YYDS: Visible-Infrared Person Re-Identification with Coarse Descriptions

TL;DR

The paper tackles visible-infrared person re-identification (VI-ReID) under a new Refer-VI-ReID setting, where coarse text descriptions supplement infrared probes to recover color information missing in infrared images. It proposes YYDS, a Y-Y-shape architecture that disentangles color and texture via two branches and a joint relation module, combined with text-IoU regularization and KL-based distribution matching, plus CMKR, a cross-modal extension of k-reciprocal re-ranking with novel neighbor strategies and MA-LQE to mitigate modality bias. The authors demonstrate substantial improvements over state-of-the-art methods on SYSU-MM01, RegDB, and LLCM datasets, validating both components through extensive ablations.

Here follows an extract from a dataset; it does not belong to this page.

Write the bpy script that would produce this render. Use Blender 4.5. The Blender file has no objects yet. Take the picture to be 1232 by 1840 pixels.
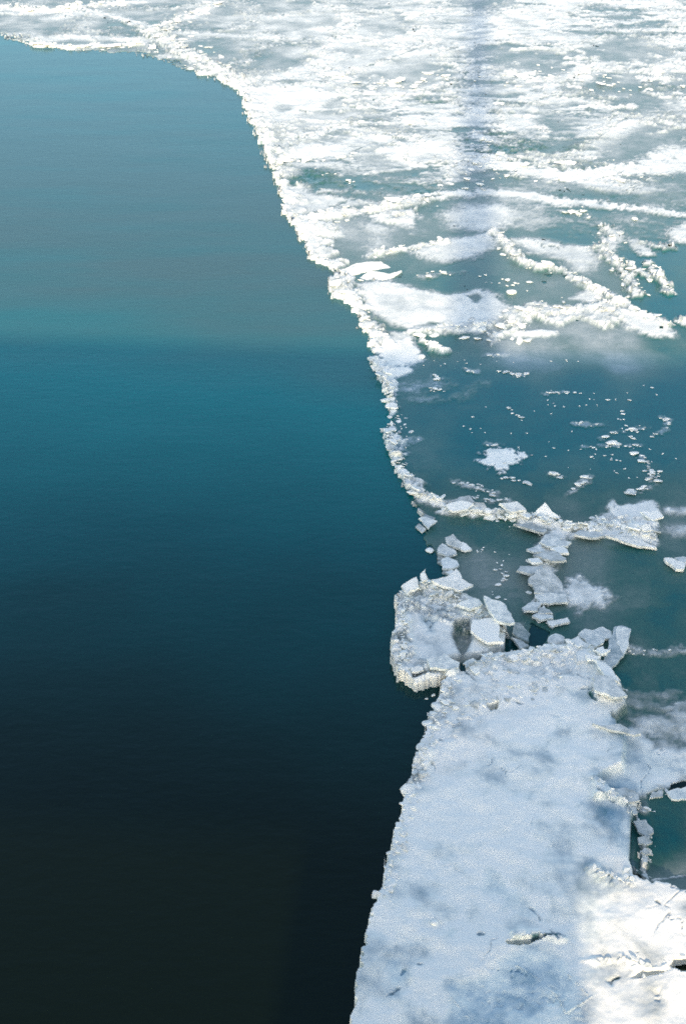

The work enables more robust cross-modal retrieval using natural language cues, with practical implications for 24-hour surveillance and search applications, and provides publicly available code.

Abstract

Visible-infrared person re-identification (VI-ReID) is challenging due to considerable cross-modality discrepancies. Existing works mainly focus on learning modality-invariant features while suppressing modality-specific ones. However, retrieving visible images only depends on infrared samples is an extreme problem because of the absence of color information. To this end, we present the Refer-VI-ReID settings, which aims to match target visible images from both infrared images and coarse language descriptions (e.g., "a man with red top and black pants") to complement the missing color information. To address this task, we design a Y-Y-shape decomposition structure, dubbed YYDS, to decompose and aggregate texture and color features of targets. Specifically, the text-IoU regularization strategy is firstly presented to facilitate the decomposition training, and a joint relation module is then proposed to infer the aggregation. Furthermore, the cross-modal version of k-reciprocal re-ranking algorithm is investigated, named CMKR, in which three neighbor search strategies and one local query expansion method are explored to alleviate the modality bias problem of the near neighbors. We conduct experiments on SYSU-MM01, RegDB and LLCM datasets with our manually annotated descriptions. Both YYDS and CMKR achieve remarkable improvements over SOTA methods on all three datasets. Codes are available at https://github.com/dyhBUPT/YYDS.

Figures (6)

• Figure 1: Comparison between different task settings. (a) Visible-Infrared ReID. (b) Text-Image ReID. (c) Our proposed referring visible-infrared ReID.
• Figure 2: Overview of our Y-Y-shape decomposition structure.
• Figure 3: Left: The framework of YYDS, which includes a visible Y-shape branch and an infrared Y-shape branch. Each branch consists of a color encoder $E_c^*$, a texture encoder $E_t^*$ and a joint relation module (JRM) $E_j^*$. The two $E_t^*$ partially share weights to eliminate modality-specific information. During training, the overall framework is optimized by two ReID loss $L_t^{reid}$, $L_j^{reid}$ and one KL divergence loss $L_c^{kl}$ with text-IoU regularization. Right: The details of JRM, which is composed of texture-centered relation block $E_{j,t}^*$, color-centered relation block $E_{j,c}^*$ and joint relation block $E_{j,tc}^*$. $B$ is the batch size, $C$ is the channel dimension, and $H,W$ is the size of feature map.
• Figure 4: The illustration of text-IoU regularization. Only $x_1$ shares the same identity with $x_0$, but $x_2$ and $x_3$ share similar color clues with $x_0$.
• Figure 5: The illustration of different neighbor strategies from the perspective of distance matrices. (a) The baseline method searches for neighbors based on the original distance matrix. (b) The constrained strategy limits the search domain to the gallery set. (c) The divided strategy separately normalizes the four submatrices. (d) The extended strategy integrates the baseline and constrained strategies.